Other players who stand out in Pearlman’s book are Haley, a “tragic and victorious” defensive end whose exploits can’t be repeated in print, and linebacker Robert Jones, one of the lone Cowboys to not give in to the temptation of celebrity.
“Jones is my favorite guy in a lot of ways. Here’s someone with a hard-scrabble background, who just wanted to have a family, to look under a Christmas tree and see presents for his kids,” Pearlman said. “And he wasn’t a great football player. A good one, yes. But football was simply a way to have his dream come true.”
On a team that partied like it was New Year’s Eve every day of the week, Jones was the subject of “peer pressure and ridicule few have probably ever experienced,” Pearlman said. But in a redemptive touch at the end of the book, two of his biggest tormentors — Irvin and offensive lineman Nate Newton — apologized to Jones after their playing days and commended him for having his priorities in the right place.
It’s those shades of gray that will either lead football fans to condemn the Dallas organization out of sheer spite or write the behavior off as “boys being boys” more than a decade later.

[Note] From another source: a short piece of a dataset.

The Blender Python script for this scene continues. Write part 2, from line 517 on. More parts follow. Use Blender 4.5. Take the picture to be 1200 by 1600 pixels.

But could a team as outlandish as the ’90s Cowboys exist today? Because of the NFL’s personal conduct policy and the rise of fast-spreading Internet blogs charting athletic extra-curriculars, probably not, Pearlman said.
Also, as the perceived villainy of current Dallas players Owens, Adam “Pacman” Jones and Tank Johnson proves, “the public is more judgmental of our athletes today. I think maybe we have higher expectations than we used to.”